Nussbaum, who now lives in Seattle, and her family did reconnect with Otto Frank, Anne Frank’s father and the sole survivor of the Frank family, after the war. “We were overjoyed when Otto came back. He was sure that his two girls had survived because he had learned they were in Bergen-Belsen and it did not have gas chambers. My then-fiancé, Rudi, was also searching for his mother,” Nussbaum said. “So Otto and Rudi would go together every day to the railroad station with pictures of their loved ones. Otto eventually found out the fate of the girls in June of 1945, and Rudi that his mother had died after the war after being liberated by the British.”

It wasn’t until after the war that Nussbaum learned of Anne’s talent. “What surprised me was that Anne was such an excellent writer. The moment I read her diary, I knew it was exceptional,” she said.

In 1947, Nussbaum and Rudi married. Otto Frank was their best man. The Nussbaums moved to the United States with their three children in 1957, eventually settling in Portland, Ore. Rudi joined the faculty of Portland State University and Nussbaum went on to earn her doctorate in German language and literature from the University of Washington.

As the years went by, Nussbaum came to realize that not many people knew the story of Calmeyer and how he had saved at least 3,700 Jews. “There were several books in German and Dutch on Hans but there was nothing in English except for a four-page citation from Yad Vashem after they had made him a righteous among the nations. So I felt compelled to write about this outstanding man,” Nussbaum said. “The man never bragged about his anti-Nazi stance. He just kept it to himself and was very interested in helping Germany after the war. He is not your typical hero.” Calmeyer died in 1972 at the age of 69.

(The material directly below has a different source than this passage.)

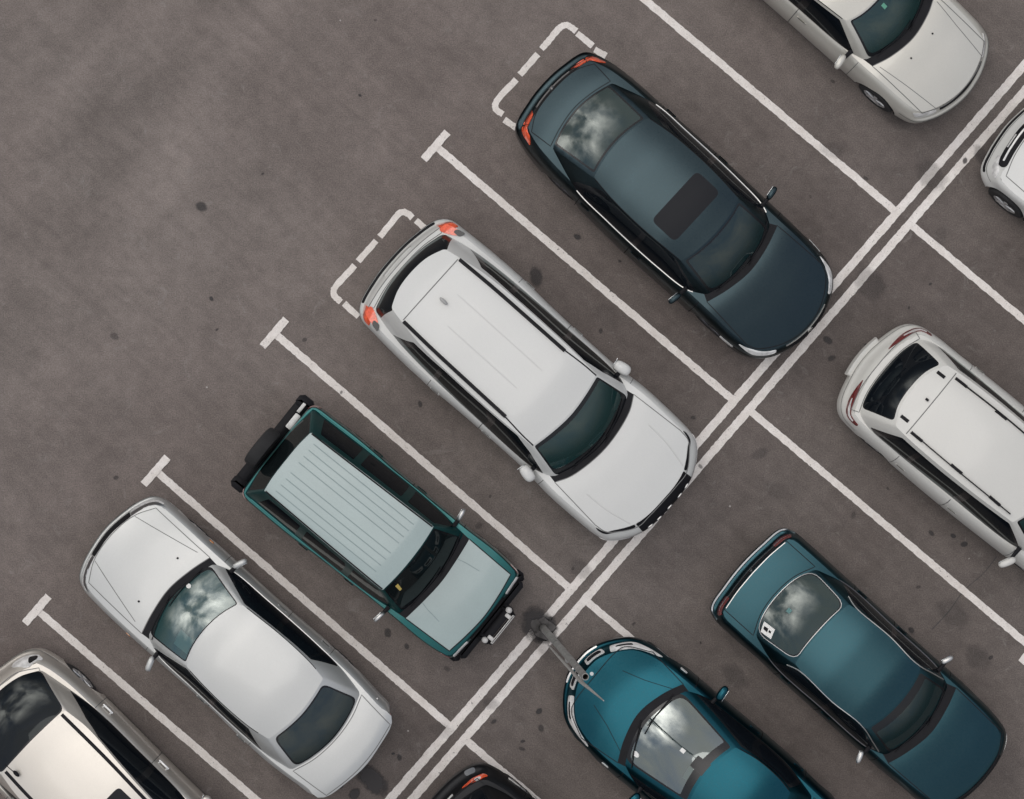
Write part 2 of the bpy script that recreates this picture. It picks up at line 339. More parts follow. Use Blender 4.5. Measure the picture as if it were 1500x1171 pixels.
# ------------------------------------------------------------------ ground
def ground_mat():
    m = newmat('asphalt'); t = NT(m); p = t.n('ShaderNodeBsdfPrincipled'); tcn = t.n('ShaderNodeTexCoord'); ob = tcn.outputs['Object']
    big = t.noise(ob, .16, 4, .55); mid = t.noise(ob, .9, 7, .62, .4); mot = t.noise(ob, 5.5, 6, .65, .2); grain = t.noise(ob, 52, 3, .8); fine = t.noise(ob, 160, 2, .7)
    base = t.mix(t.ramp(big, [(.35, 0.), (.65, 1.)]), (.138, .115, .105, 1), (.174, .150, .137, 1))
    # broad falloff in the base colour: darker over the bays, paler over the driving lane
    dq = t.n('ShaderNodeVectorMath', operation='DOT_PRODUCT'); t.l(ob, dq.inputs[0]); dq.inputs[1].default_value = (-.757, .653, 0)
    wb_ = t.n('ShaderNodeMath', operation='MULTIPLY_ADD'); t.l(big, wb_.inputs[0]); wb_.inputs[1].default_value = 6.0; t.l(dq.outputs['Value'], wb_.inputs[2])
    ml = t.n('ShaderNodeMapRange', interpolation_type='SMOOTHSTEP'); ml.inputs['From Min'].default_value = -2.0; ml.inputs['From Max'].default_value = 7.5; t.l(wb_.outputs[0], ml.inputs['Value'])
    base = t.mix(1.0, base, t.ramp(ml.outputs['Result'], [(0., .80), (1., 1.06)]), 'MULTIPLY')
    base = t.mix(1.0, base, t.ramp(mid, [(.30, .86), (.5, 1.0), (.72, 1.13)]), 'MULTIPLY')
    base = t.mix(1.0, base, t.ramp(mot, [(.30, .88), (.5, 1.0), (.70, 1.12)]), 'MULTIPLY')
    base = t.mix(1.0, base, t.ramp(grain, [(.34, .72), (.5, 1.0), (.66, 1.30)]), 'MULTIPLY')
    base = t.mix(1.0, base, t.ramp(fine, [(.35, .82), (.65, 1.18)]), 'MULTIPLY')
    # long faint tyre and sweeping streaks in the driving lane beyond the bay ends
    mp0 = t.n('ShaderNodeMapping'); mp0.inputs['Rotation'].default_value = (0, 0, R(-44)); t.l(ob, mp0.inputs['Vector'])
    mp = t.n('ShaderNodeMapping'); mp.inputs['Scale'].default_value = (.20, .8, 1); t.l(mp0.outputs['Vector'], mp.inputs['Vector'])
    mpb = t.n('ShaderNodeMapping'); mpb.inputs['Rotation'].default_value = (0, 0, R(41)); t.l(ob, mpb.inputs['Vector'])
    mpc = t.n('ShaderNodeMapping'); mpc.inputs['Scale'].default_value = (.35, 3.2, 1); t.l(mpb.outputs['Vector'], mpc.inputs['Vector'])
    tyr = t.noise(mpc.outputs['Vector'], 1.6, 6, .65, .5); base = t.mix(1.0, base, t.ramp(tyr, [(.32, .91), (.5, 1.0), (.70, 1.07)]), 'MULTIPLY')
    st = t.noise(mp.outputs['Vector'], 1.5, 4, .5, .3)
    dp = t.n('ShaderNodeVectorMath', operation='DOT_PRODUCT'); t.l(ob, dp.inputs[0]); dp.inputs[1].default_value = (-.757, .653, 0)
    mr_ = t.n('ShaderNodeMapRange', interpolation_type='SMOOTHSTEP'); mr_.inputs['From Min'].default_value = 3.4; mr_.inputs['From Max'].default_value = 6.5; t.l(dp.outputs['Value'], mr_.inputs['Value'])
    base = t.mix(mr_.outputs['Result'], base, t.mix(1.0, base, t.ramp(st, [(.30, .82), (.5, .98), (.68, 1.13)]), 'MULTIPLY'))
    # small dark specks, bits of grit and pale scuffs
    v = t.n('ShaderNodeTexVoronoi'); v.inputs['Scale'].default_value = 2.6; v.inputs['Randomness'].default_value = 1; t.l(ob, v.inputs['Vector'])
    dm = t.n('ShaderNodeMath', operation='ADD'); t.l(v.outputs['Distance'], dm.inputs[0]); dn = t.n('ShaderNodeMath', operation='MULTIPLY'); t.l(mot, dn.inputs[0]); dn.inputs[1].default_value = .06; t.l(dn.outputs[0], dm.inputs[1])
    base = t.mix(t.ramp(dm.outputs[0], [(.035, .8), (.05, 0.)]), base, (.045, .042, .042, 1))
    v2 = t.n('ShaderNodeTexVoronoi'); v2.inputs['Scale'].default_value = 9; t.l(ob, v2.inputs['Vector'])
    dm2 = t.n('ShaderNodeMath', operation='ADD'); t.l(v2.outputs['Distance'], dm2.inputs[0]); dn2 = t.n('ShaderNodeMath', operation='MULTIPLY'); t.l(grain, dn2.inputs[0]); dn2.inputs[1].default_value = .10; t.l(dn2.outputs[0], dm2.inputs[1])
    base = t.mix(t.ramp(dm2.outputs[0], [(.07, .65), (.11, 0.)]), base, (.06, .055, .053, 1))
    sc = t.noise(ob, 3.1, 9, .8, 1.2); base = t.mix(t.ramp(sc, [(.57, 0.), (.72, .55)]), base, (.27, .25, .235, 1))
    v3 = t.n('ShaderNodeTexVoronoi'); v3.inputs['Scale'].default_value = 1.35; t.l(ob, v3.inputs['Vector']); base = t.mix(t.ramp(v3.outputs['Distance'], [(.014, .8), (.022, 0.)]), base, (.42, .39, .37, 1))
    t.l(base, p.inputs['Base Color']); p.inputs['Roughness'].default_value = .88; p.inputs['Specular IOR Level'].default_value = .25
    b = t.n('ShaderNodeBump'); b.inputs['Strength'].default_value = .5; b.inputs['Distance'].default_value = .004; t.l(grain, b.inputs['Height']); t.l(b.outputs['Normal'], p.inputs['Normal'])
    t.l(p.outputs['BSDF'], t.o.inputs['Surface']); return m
def line_mat():
    m = newmat('worn_white_road_paint'); t = NT(m); p = t.n('ShaderNodeBsdfPrincipled'); tr = t.n('ShaderNodeBsdfTransparent'); tcn = t.n('ShaderNodeTexCoord'); ob = tcn.outputs['Object']
    n1 = t.noise(ob, 6, 6, .65); n2 = t.noise(ob, 70, 4, .75); n3 = t.noise(ob, 26, 5, .8, .5)
    c = t.mix(t.ramp(n1, [(.3, 0.), (.7, 1.)]), (.68, .63, .585, 1), (.82, .78, .74, 1)); c = t.mix(1.0, c, t.ramp(n2, [(.3, .86), (.7, 1.08)]), 'MULTIPLY')
    c = t.mix(t.ramp(n3, [(.55, 0.), (.74, .6)]), c, (.25, .22, .205, 1))
    t.l(c, p.inputs['Base Color']); p.inputs['Roughness'].default_value = .8
    mxs = t.n('ShaderNodeMixShader'); t.l(t.ramp(n3, [(.345, 0.), (.375, 1.)]), mxs.inputs['Fac']); t.l(tr.outputs[0], mxs.inputs[1]); t.l(p.outputs[0], mxs.inputs[2])
    t.l(mxs.outputs[0], t.o.inputs['Surface']); return m
def stain_mat():
    m = newmat('oil_stain'); t = NT(m); df = t.n('ShaderNodeBsdfPrincipled'); df.inputs['Base Color'].default_value = (.035, .032, .033, 1); df.inputs['Roughness'].default_value = .7
    tr = t.n('ShaderNodeBsdfTransparent'); oi = t.n('ShaderNodeObjectInfo'); tcn = t.n('ShaderNodeTexCoord')
    ln = t.n('ShaderNodeVectorMath', operation='LENGTH'); t.l(tcn.outputs['Object'], ln.inputs[0])
    geo = t.n('ShaderNodeNewGeometry'); nz = t.noise(geo.outputs['Position'], 9, 5, .6); nn = t.n('ShaderNodeMath', operation='MULTIPLY_ADD'); t.l(nz, nn.inputs[0]); nn.inputs[1].default_value = -.9; nn.inputs[2].default_value = 1.45
    sb = t.n('ShaderNodeMath', operation='SUBTRACT'); t.l(nn.outputs[0], sb.inputs[0]); t.l(ln.outputs['Value'], sb.inputs[1])
    at = t.n('ShaderNodeSeparateColor'); t.l(oi.outputs['Color'], at.inputs[0])
    f = t.n('ShaderNodeMath', operation='MULTIPLY'); t.l(t.ramp(sb.outputs[0], [(.0, 0.), (.35, 1.)]), f.inputs[0]); t.l(at.outputs[0], f.inputs[1])
    mxs = t.n('ShaderNodeMixShader'); t.l(f.outputs[0], mxs.inputs['Fac']); t.l(tr.outputs[0], mxs.inputs[1]); t.l(df.outputs[0], mxs.inputs[2]); t.l(mxs.outputs[0], t.o.inputs['Surface']); return m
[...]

It was in 2013, while Nussbaum was researching the book, that close friends suggested that she should weave her own memoir with the biography of Calmeyer: “Writer Ursula Le Guin, a colleague of mine, Tony Wolk and my co-author Karen Kirtley, all felt that my own story would add to the human interest of the book,” she said.

For Nussbaum, one of the key points she wants readers to take away from the book is that “people have to take responsibility. You cannot be like the Germans who said, ‘Well, we were only following orders.’ And Hans Calmeyer is an example. He was right under the eyes of the German Reichskommissar and he still found little ways to help people in life-and-death situations. We have to resist. We have to look out for opportunities even if it is against our government and the ruling convictions.”

For now, Nussbaum is living life to the fullest. “I am busy as a beaver,” she said. “I have already given five book launches and have three more upcoming ones. I have been asked to write an essay again so I am very happy that people still want my input.  I am way too busy for a person of 92.”